Keep these on a kitchen windowsill to up your dinner-making game.

Add that just-picked taste to your meals — even when snow is drifting up against the kitchen window — by growing herbs indoors all year long. You won’t even need special lights because these plants fare just fine in a bright window.

Basil

Start basil from seeds and place the pots in a south-facing window; it likes lots of sun and warmth.

Bay

It’s a perennial that does best using the container gardening method. Place the pot in an east- or west-facing window, but be sure it does not get crowded. Bay needs air circulation to remain healthy.

Chervil

Start chervil seeds in late summer.
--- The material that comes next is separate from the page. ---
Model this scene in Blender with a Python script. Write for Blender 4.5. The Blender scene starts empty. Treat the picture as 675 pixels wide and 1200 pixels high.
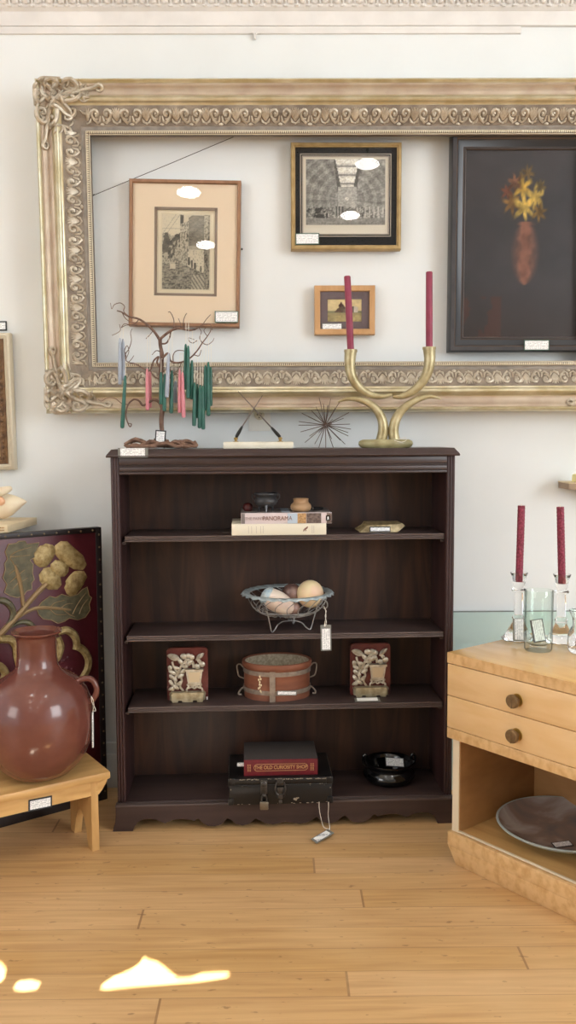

This herb, also called French parsley, grows well in low light but needs temperatures between 65 degrees and 70 degrees to thrive.

Chives

At the end of growing season, dig up a clump of chives from your garden and replant it in a pot. Leave the pot outside until the leaves die back. In early winter, move the pot to your coolest indoor spot (like your basement) for a few days. Then place it in your brightest window.

Oregano

Your best bet is to start with a tip that has been cut from an outdoor oregano plant. Once you’ve then planted that tip in a pot, place it in a south-facing window.

Parsley

You can start parsley from seeds or dig up a clump from your garden at the end of the season. Parsley likes full sun, but will grow slowly in an east- or west-facing window.

Rosemary

Start with a cutting of rosemary and keep it in a moist soilless mix until it roots. It grows best in a south-facing window. Expect your kitchen to smell fresh throughout the cooler seasons thanks to the pungent scent of this herb — it acts like a natural air freshener!

Sage

Take a tip that cut from an outdoor plant to start an indoor sage plant. It tolerates dry, indoor air well, but it needs the strong sun from a south-facing window.

Tarragon

A dormant period in late fall or early winter is essential for tarragon to grow indoors. Pot a mature plant from your outdoor garden and leave it outside until the leaves die back. Bring it to your coolest indoor spot for a few days, then place it in a south-facing window for as much sun as possible. Feed well with a liquid fertilizer.

Thyme

You can start thyme indoors by either rooting a soft tip that cut from an outdoor plant or digging up and repotting the entire thing. Thyme likes full sun but will grow in an east- or west-facing window.